▶ _Given task_: Write out all the material exactly. Leave nothing out.

▶ _Data extract_:
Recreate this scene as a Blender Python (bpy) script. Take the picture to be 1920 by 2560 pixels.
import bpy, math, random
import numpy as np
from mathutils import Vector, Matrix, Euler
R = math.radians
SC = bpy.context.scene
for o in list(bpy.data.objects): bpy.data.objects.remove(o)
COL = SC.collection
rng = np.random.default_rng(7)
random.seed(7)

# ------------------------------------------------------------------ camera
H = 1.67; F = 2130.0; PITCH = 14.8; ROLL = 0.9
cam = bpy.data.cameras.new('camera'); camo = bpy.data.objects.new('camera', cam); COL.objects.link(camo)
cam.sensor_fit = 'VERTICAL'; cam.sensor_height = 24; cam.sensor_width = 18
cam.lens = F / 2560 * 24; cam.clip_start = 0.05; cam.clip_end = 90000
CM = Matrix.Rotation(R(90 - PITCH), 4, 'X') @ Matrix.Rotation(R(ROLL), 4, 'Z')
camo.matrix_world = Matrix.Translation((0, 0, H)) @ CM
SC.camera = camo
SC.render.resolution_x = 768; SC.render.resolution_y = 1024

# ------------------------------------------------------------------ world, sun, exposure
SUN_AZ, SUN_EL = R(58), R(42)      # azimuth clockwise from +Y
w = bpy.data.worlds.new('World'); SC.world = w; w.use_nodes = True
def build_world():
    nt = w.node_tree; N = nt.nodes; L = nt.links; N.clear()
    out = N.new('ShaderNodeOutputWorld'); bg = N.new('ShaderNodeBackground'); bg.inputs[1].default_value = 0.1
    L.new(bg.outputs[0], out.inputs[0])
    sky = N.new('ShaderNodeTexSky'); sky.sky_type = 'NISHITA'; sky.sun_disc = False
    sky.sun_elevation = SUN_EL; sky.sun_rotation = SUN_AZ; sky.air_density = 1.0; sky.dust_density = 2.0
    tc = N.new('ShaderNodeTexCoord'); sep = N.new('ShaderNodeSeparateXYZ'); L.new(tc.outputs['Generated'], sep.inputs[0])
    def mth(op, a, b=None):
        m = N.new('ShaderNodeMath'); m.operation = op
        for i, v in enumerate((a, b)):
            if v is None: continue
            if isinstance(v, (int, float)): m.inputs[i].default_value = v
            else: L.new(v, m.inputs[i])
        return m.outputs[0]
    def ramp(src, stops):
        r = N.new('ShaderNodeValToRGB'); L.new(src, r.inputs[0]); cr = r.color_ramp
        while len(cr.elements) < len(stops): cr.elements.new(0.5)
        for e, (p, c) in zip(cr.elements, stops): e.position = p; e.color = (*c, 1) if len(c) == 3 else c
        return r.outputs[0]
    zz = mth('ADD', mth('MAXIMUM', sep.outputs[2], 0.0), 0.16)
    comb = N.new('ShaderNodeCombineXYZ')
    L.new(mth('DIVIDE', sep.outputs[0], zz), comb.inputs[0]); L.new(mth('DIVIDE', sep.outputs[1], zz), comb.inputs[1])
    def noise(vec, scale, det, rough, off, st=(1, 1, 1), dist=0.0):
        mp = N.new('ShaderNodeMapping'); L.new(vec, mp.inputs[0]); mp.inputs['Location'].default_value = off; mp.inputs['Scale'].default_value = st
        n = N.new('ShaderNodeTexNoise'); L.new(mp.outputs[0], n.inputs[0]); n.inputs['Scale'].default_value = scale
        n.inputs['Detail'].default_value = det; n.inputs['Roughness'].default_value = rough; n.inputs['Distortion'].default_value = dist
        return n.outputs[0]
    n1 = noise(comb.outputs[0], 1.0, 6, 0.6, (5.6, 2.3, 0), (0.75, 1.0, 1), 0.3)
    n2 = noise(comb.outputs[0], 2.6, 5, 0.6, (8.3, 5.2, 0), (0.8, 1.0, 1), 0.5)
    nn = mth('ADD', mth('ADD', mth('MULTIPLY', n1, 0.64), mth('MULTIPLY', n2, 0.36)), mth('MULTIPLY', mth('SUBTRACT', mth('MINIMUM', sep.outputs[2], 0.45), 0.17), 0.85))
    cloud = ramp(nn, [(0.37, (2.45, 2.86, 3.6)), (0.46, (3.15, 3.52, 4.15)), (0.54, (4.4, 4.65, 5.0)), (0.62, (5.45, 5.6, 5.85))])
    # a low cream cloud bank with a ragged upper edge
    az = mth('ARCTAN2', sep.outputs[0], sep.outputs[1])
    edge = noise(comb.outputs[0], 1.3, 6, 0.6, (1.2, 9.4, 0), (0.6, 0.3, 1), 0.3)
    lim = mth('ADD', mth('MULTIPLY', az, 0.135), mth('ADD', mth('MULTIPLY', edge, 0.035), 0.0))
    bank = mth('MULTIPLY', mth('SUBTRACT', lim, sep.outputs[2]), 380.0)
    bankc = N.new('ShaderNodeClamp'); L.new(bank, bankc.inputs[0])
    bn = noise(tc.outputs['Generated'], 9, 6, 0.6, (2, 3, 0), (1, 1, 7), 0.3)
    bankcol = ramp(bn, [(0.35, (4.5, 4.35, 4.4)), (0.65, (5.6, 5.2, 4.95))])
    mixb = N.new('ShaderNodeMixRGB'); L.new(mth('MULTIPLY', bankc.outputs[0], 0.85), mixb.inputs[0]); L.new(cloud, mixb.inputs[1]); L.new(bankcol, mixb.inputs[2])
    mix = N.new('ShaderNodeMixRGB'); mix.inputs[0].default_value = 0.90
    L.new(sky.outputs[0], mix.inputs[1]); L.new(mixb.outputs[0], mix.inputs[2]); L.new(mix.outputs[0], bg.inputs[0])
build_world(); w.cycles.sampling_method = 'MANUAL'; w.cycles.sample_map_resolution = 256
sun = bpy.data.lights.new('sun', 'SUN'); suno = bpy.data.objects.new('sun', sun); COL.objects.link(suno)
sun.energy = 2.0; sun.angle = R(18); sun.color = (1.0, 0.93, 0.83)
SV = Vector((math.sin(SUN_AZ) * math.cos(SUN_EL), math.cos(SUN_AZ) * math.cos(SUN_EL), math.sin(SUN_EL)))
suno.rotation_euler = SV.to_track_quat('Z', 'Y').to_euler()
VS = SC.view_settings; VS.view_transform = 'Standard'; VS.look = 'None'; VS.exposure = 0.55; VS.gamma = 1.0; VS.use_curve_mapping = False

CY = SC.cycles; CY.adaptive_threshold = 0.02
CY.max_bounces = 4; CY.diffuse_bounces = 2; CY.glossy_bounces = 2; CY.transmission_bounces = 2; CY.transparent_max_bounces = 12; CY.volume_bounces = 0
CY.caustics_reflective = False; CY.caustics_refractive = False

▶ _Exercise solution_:
Recreate this scene as a Blender Python (bpy) script. Take the picture to be 1920 by 2560 pixels.
import bpy, math, random
import numpy as np
from mathutils import Vector, Matrix, Euler
R = math.radians
SC = bpy.context.scene
for o in list(bpy.data.objects): bpy.data.objects.remove(o)
COL = SC.collection
rng = np.random.default_rng(7)
random.seed(7)

# ------------------------------------------------------------------ camera
H = 1.67; F = 2130.0; PITCH = 14.8; ROLL = 0.9
cam = bpy.data.cameras.new('camera'); camo = bpy.data.objects.new('camera', cam); COL.objects.link(camo)
cam.sensor_fit = 'VERTICAL'; cam.sensor_height = 24; cam.sensor_width = 18
cam.lens = F / 2560 * 24; cam.clip_start = 0.05; cam.clip_end = 90000
CM = Matrix.Rotation(R(90 - PITCH), 4, 'X') @ Matrix.Rotation(R(ROLL), 4, 'Z')
camo.matrix_world = Matrix.Translation((0, 0, H)) @ CM
SC.camera = camo
SC.render.resolution_x = 768; SC.render.resolution_y = 1024

# ------------------------------------------------------------------ world, sun, exposure
SUN_AZ, SUN_EL = R(58), R(42)      # azimuth clockwise from +Y
w = bpy.data.worlds.new('World'); SC.world = w; w.use_nodes = True
def build_world():
    nt = w.node_tree; N = nt.nodes; L = nt.links; N.clear()
    out = N.new('ShaderNodeOutputWorld'); bg = N.new('ShaderNodeBackground'); bg.inputs[1].default_value = 0.1
    L.new(bg.outputs[0], out.inputs[0])
    sky = N.new('ShaderNodeTexSky'); sky.sky_type = 'NISHITA'; sky.sun_disc = False
    sky.sun_elevation = SUN_EL; sky.sun_rotation = SUN_AZ; sky.air_density = 1.0; sky.dust_density = 2.0
    tc = N.new('ShaderNodeTexCoord'); sep = N.new('ShaderNodeSeparateXYZ'); L.new(tc.outputs['Generated'], sep.inputs[0])
    def mth(op, a, b=None):
        m = N.new('ShaderNodeMath'); m.operation = op
        for i, v in enumerate((a, b)):
            if v is None: continue
            if isinstance(v, (int, float)): m.inputs[i].default_value = v
            else: L.new(v, m.inputs[i])
        return m.outputs[0]
    def ramp(src, stops):
        r = N.new('ShaderNodeValToRGB'); L.new(src, r.inputs[0]); cr = r.color_ramp
        while len(cr.elements) < len(stops): cr.elements.new(0.5)
        for e, (p, c) in zip(cr.elements, stops): e.position = p; e.color = (*c, 1) if len(c) == 3 else c
        return r.outputs[0]
    zz = mth('ADD', mth('MAXIMUM', sep.outputs[2], 0.0), 0.16)
    comb = N.new('ShaderNodeCombineXYZ')
    L.new(mth('DIVIDE', sep.outputs[0], zz), comb.inputs[0]); L.new(mth('DIVIDE', sep.outputs[1], zz), comb.inputs[1])
    def noise(vec, scale, det, rough, off, st=(1, 1, 1), dist=0.0):
        mp = N.new('ShaderNodeMapping'); L.new(vec, mp.inputs[0]); mp.inputs['Location'].default_value = off; mp.inputs['Scale'].default_value = st
        n = N.new('ShaderNodeTexNoise'); L.new(mp.outputs[0], n.inputs[0]); n.inputs['Scale'].default_value = scale
        n.inputs['Detail'].default_value = det; n.inputs['Roughness'].default_value = rough; n.inputs['Distortion'].default_value = dist
        return n.outputs[0]
    n1 = noise(comb.outputs[0], 1.0, 6, 0.6, (5.6, 2.3, 0), (0.75, 1.0, 1), 0.3)
    n2 = noise(comb.outputs[0], 2.6, 5, 0.6, (8.3, 5.2, 0), (0.8, 1.0, 1), 0.5)
    nn = mth('ADD', mth('ADD', mth('MULTIPLY', n1, 0.64), mth('MULTIPLY', n2, 0.36)), mth('MULTIPLY', mth('SUBTRACT', mth('MINIMUM', sep.outputs[2], 0.45), 0.17), 0.85))
    cloud = ramp(nn, [(0.37, (2.45, 2.86, 3.6)), (0.46, (3.15, 3.52, 4.15)), (0.54, (4.4, 4.65, 5.0)), (0.62, (5.45, 5.6, 5.85))])
    # a low cream cloud bank with a ragged upper edge
    az = mth('ARCTAN2', sep.outputs[0], sep.outputs[1])
    edge = noise(comb.outputs[0], 1.3, 6, 0.6, (1.2, 9.4, 0), (0.6, 0.3, 1), 0.3)
    lim = mth('ADD', mth('MULTIPLY', az, 0.135), mth('ADD', mth('MULTIPLY', edge, 0.035), 0.0))
    bank = mth('MULTIPLY', mth('SUBTRACT', lim, sep.outputs[2]), 380.0)
    bankc = N.new('ShaderNodeClamp'); L.new(bank, bankc.inputs[0])
    bn = noise(tc.outputs['Generated'], 9, 6, 0.6, (2, 3, 0), (1, 1, 7), 0.3)
    bankcol = ramp(bn, [(0.35, (4.5, 4.35, 4.4)), (0.65, (5.6, 5.2, 4.95))])
    mixb = N.new('ShaderNodeMixRGB'); L.new(mth('MULTIPLY', bankc.outputs[0], 0.85), mixb.inputs[0]); L.new(cloud, mixb.inputs[1]); L.new(bankcol, mixb.inputs[2])
    mix = N.new('ShaderNodeMixRGB'); mix.inputs[0].default_value = 0.90
    L.new(sky.outputs[0], mix.inputs[1]); L.new(mixb.outputs[0], mix.inputs[2]); L.new(mix.outputs[0], bg.inputs[0])
build_world(); w.cycles.sampling_method = 'MANUAL'; w.cycles.sample_map_resolution = 256
sun = bpy.data.lights.new('sun', 'SUN'); suno = bpy.data.objects.new('sun', sun); COL.objects.link(suno)
sun.energy = 2.0; sun.angle = R(18); sun.color = (1.0, 0.93, 0.83)
SV = Vector((math.sin(SUN_AZ) * math.cos(SUN_EL), math.cos(SUN_AZ) * math.cos(SUN_EL), math.sin(SUN_EL)))
suno.rotation_euler = SV.to_track_quat('Z', 'Y').to_euler()
VS = SC.view_settings; VS.view_transform = 'Standard'; VS.look = 'None'; VS.exposure = 0.55; VS.gamma = 1.0; VS.use_curve_mapping = False

CY = SC.cycles; CY.adaptive_threshold = 0.02
CY.max_bounces = 4; CY.diffuse_bounces = 2; CY.glossy_bounces = 2; CY.transmission_bounces = 2; CY.transparent_max_bounces = 12; CY.volume_bounces = 0
CY.caustics_reflective = False; CY.caustics_refractive = False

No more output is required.